As to Schultz’s affidavit — in which she stated that Henson confessed to her on the day of the shooting that he had shot Pratt and Rose — the court held the evidence was not “newly discovered” because Schultz had been listed as a defense witness, was present at trial, and the underlying information (her conversation with Henson on October 1, 2017) was available to and discoverable by defense counsel through due diligence. As to Metelko’s affidavit — which alleged Pratt admitted at a 2022 New Year’s Eve party that he had fabricated his identification of Thomas over a bail-money dispute — the court held the core theory was cumulative of evidence available at trial through another uncalled defense witness, Lacey Shelabarger, whose 2021 affidavit described the same extortion demand. The portion of Metelko’s affidavit in which Pratt allegedly confessed that the second shooter was a stranger was deemed insufficiently conclusive, as recantation evidence is regarded as inherently unreliable under Illinois law.
Key Takeaways
- An actual-innocence claim in a successive postconviction petition is barred by res judicata when it rests on the same factual theory already advanced — and rejected — in an earlier petition, even if supported by a different affiant.

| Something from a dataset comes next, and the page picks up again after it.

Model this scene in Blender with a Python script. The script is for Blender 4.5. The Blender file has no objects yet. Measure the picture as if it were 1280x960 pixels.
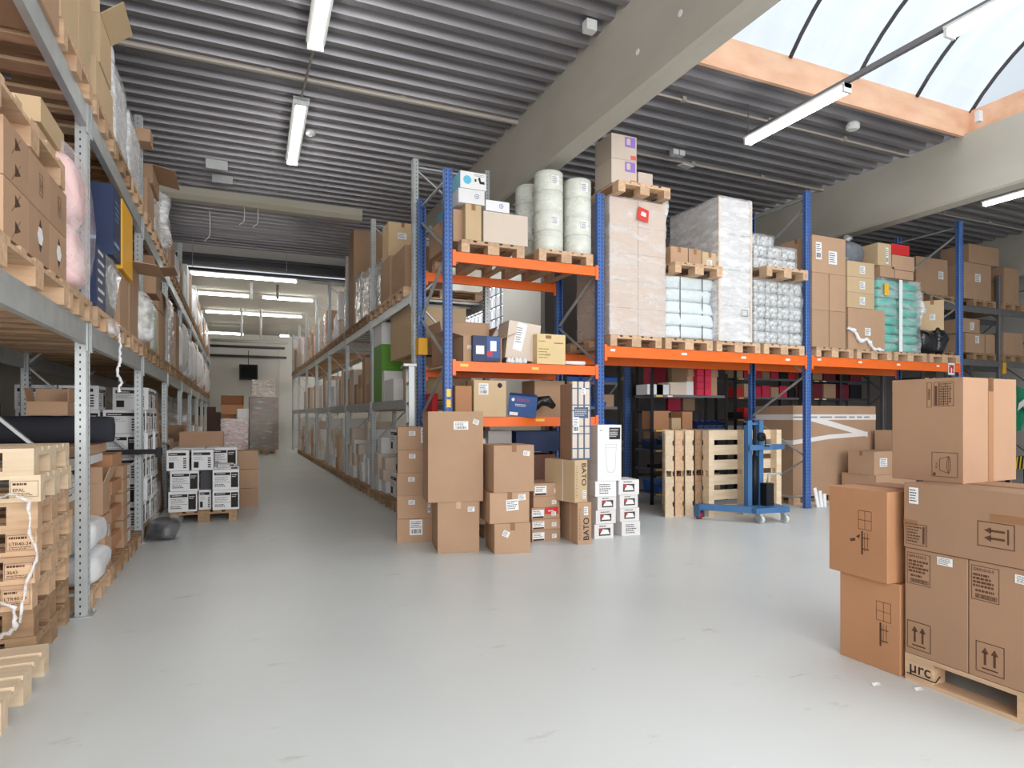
import bpy, bmesh, math, random
from mathutils import Vector, Matrix
R = math.radians
SC = bpy.context.scene
COL = SC.collection
rnd = random.Random(7)
# ------------------------------------------------------------------ camera geometry (metres, Z up, aisle runs along +Y)
YAW = math.atan(345/790); S, C = math.sin(YAW), math.cos(YAW); EYE = 1.4; F = 790.0
def ray(px, py=520): 
    r = (px-640)/F; return (S+C*r, C-S*r, (520-py)/F)
def onX(px, X): d = ray(px); return X*d[1]/d[0]
def onY(px, Y): d = ray(px); return Y*d[0]/d[1]
def hz(py, X, Y): return EYE+(520-py)/F*(S*X+C*Y)
def G(px, py, Z=0.0):
    z = (EYE-Z)*F/(py-520); d = ray(px); return (d[0]*z, d[1]*z)
def U(px, py, Z):          # point at height Z above the eye
    z = (Z-EYE)*F/(520-py); d = ray(px); return (d[0]*z, d[1]*z)
cam_d = bpy.data.cameras.new('camera'); cam = bpy.data.objects.new('camera', cam_d); COL.objects.link(cam)
cam.location = (0, 0, EYE); cam.rotation_euler = (R(90), 0, -YAW)
cam_d.sensor_width = 36; cam_d.lens = 36*F/1280; cam_d.shift_y = 40/1280; cam_d.clip_start = 0.05; cam_d.clip_end = 200
SC.camera = cam
# ------------------------------------------------------------------ materials
MATS = {}
def mat(name, col, rough=0.6, metal=0.0, var=0.0, nscale=4.0, namt=0.0, bump=0.0, bscale=30.0, emit=None, stretch=None, detail=4, dark=None, spec=0.5):
    if name in MATS: return MATS[name]
    m = bpy.data.materials.new(name); m.use_nodes = True; N = m.node_tree.nodes; L = m.node_tree.links
    b = N['Principled BSDF']; b.inputs['Roughness'].default_value = rough; b.inputs['Metallic'].default_value = metal
    b.inputs['Specular IOR Level'].default_value = spec
    rgb = N.new('ShaderNodeRGB'); rgb.outputs[0].default_value = (*col, 1); out = rgb.outputs[0]
    tc = N.new('ShaderNodeTexCoord'); vec = tc.outputs['Object']
    if stretch:
        mp = N.new('ShaderNodeMapping'); mp.inputs['Scale'].default_value = stretch; L.new(vec, mp.inputs['Vector']); vec = mp.outputs[0]
    if namt:
        n = N.new('ShaderNodeTexNoise'); n.inputs['Scale'].default_value = nscale; n.inputs['Detail'].default_value = detail; L.new(vec, n.inputs['Vector'])
        mx = N.new('ShaderNodeMixRGB'); mx.blend_type = 'MIX'
        r = N.new('ShaderNodeMapRange'); r.inputs[1].default_value = 0.35; r.inputs[2].default_value = 0.7; r.inputs[3].default_value = 0; r.inputs[4].default_value = namt
        L.new(n.outputs['Fac'], r.inputs[0]); L.new(r.outputs[0], mx.inputs[0]); L.new(out, mx.inputs[1])
        mx.inputs[2].default_value = (*(dark or [c*0.45 for c in col]), 1); out = mx.outputs[0]
    if var:
        oi = N.new('ShaderNodeObjectInfo'); r = N.new('ShaderNodeMapRange'); r.inputs[3].default_value = 1-var; r.inputs[4].default_value = 1+var*0.7
        L.new(oi.outputs['Random'], r.inputs[0]); h = N.new('ShaderNodeHueSaturation'); L.new(r.outputs[0], h.inputs['Value']); L.new(out, h.inputs['Color'])
        out = h.outputs[0]
    L.new(out, b.inputs['Base Color'])
    if bump:
        n = N.new('ShaderNodeTexNoise'); n.inputs['Scale'].default_value = bscale; n.inputs['Detail'].default_value = 3; L.new(vec, n.inputs['Vector'])
        bp = N.new('ShaderNodeBump'); bp.inputs['Strength'].default_value = bump; bp.inputs['Distance'].default_value = 0.02
        L.new(n.outputs['Fac'], bp.inputs['Height']); L.new(bp.outputs[0], b.inputs['Normal'])
    if emit:
        b.inputs['Emission Color'].default_value = (*col, 1); b.inputs['Emission Strength'].default_value = emit
    MATS[name] = m; return m
def srgb(r, g, b):
    f = lambda c: (c/255/12.92) if c <= 10 else ((c/255+0.055)/1.055)**2.4
    return (f(r), f(g), f(b))
CARD = mat('cardboard', srgb(184,150,122), 0.8, var=0.10, nscale=3, namt=0.12, spec=0.2, bump=0.05, bscale=8)
CARD2 = mat('pale_cardboard', srgb(205,178,142), 0.8, var=0.08, nscale=3, namt=0.12, spec=0.2)
CARD3 = mat('reddish_cardboard', srgb(184,134,98), 0.75, var=0.05, nscale=2.5, namt=0.15, spec=0.25, bump=0.04, bscale=5)
CARD4 = mat('cream_cardboard', srgb(218,202,186), 0.8, var=0.05, nscale=3, namt=0.08, spec=0.2)
CARDD = mat('brown_cardboard', srgb(164,130,104), 0.78, var=0.05, nscale=3, namt=0.12, spec=0.25, bump=0.04, bscale=5)
TAPE = mat('brown_tape', srgb(150,108,76), 0.6, spec=.25)
TAPEC = mat('clear_tape', srgb(198,160,124), 0.25)
TAPEW = mat('white_tape', srgb(232,228,224), 0.45)
PAPER = mat('paper_label', srgb(236,236,236), 0.7)
INK = mat('black_ink', srgb(40,34,32), 0.8)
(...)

- Evidence is not “newly discovered” if it was available at trial or discoverable through due diligence; a witness who was listed in discovery and present at trial cannot supply “newly discovered” evidence even if defense counsel failed to call or interview her.
- To satisfy the “conclusive character” element — the most important prong of an actual-innocence claim — new evidence must probably change the result on retrial when considered alongside all trial evidence; an affidavit from a co-defendant who omits his own guilt and merely restates the defendant’s own trial testimony falls short.
- Recantation evidence is treated as inherently unreliable under Illinois law and will not support an actual-innocence claim absent extraordinary circumstances.
Why It Matters
This decision illustrates the formidable barriers Illinois courts impose on successive postconviction petitions premised on actual innocence. Defense attorneys must recognize that assembling multiple new affidavits after conviction will not open the courthouse door if those affidavits recycle a previously litigated theory, come from witnesses who were known and available at trial, or lack the kind of conclusive, independent force that would probably change a jury’s verdict. The opinion reinforces that res judicata applies with equal rigor to actual-innocence claims in serial postconviction filings — not just to claims of constitutional error.
Practically, the case underscores the importance of thorough pretrial investigation. Schultz was present at trial and had direct knowledge of Henson’s alleged confession on the day of the shooting; had counsel interviewed and called her, the same evidence could have been placed before the fact-finder at the original proceeding. Courts will not treat counsel’s failure to develop available witnesses as a basis for characterizing their testimony as “newly discovered” years later.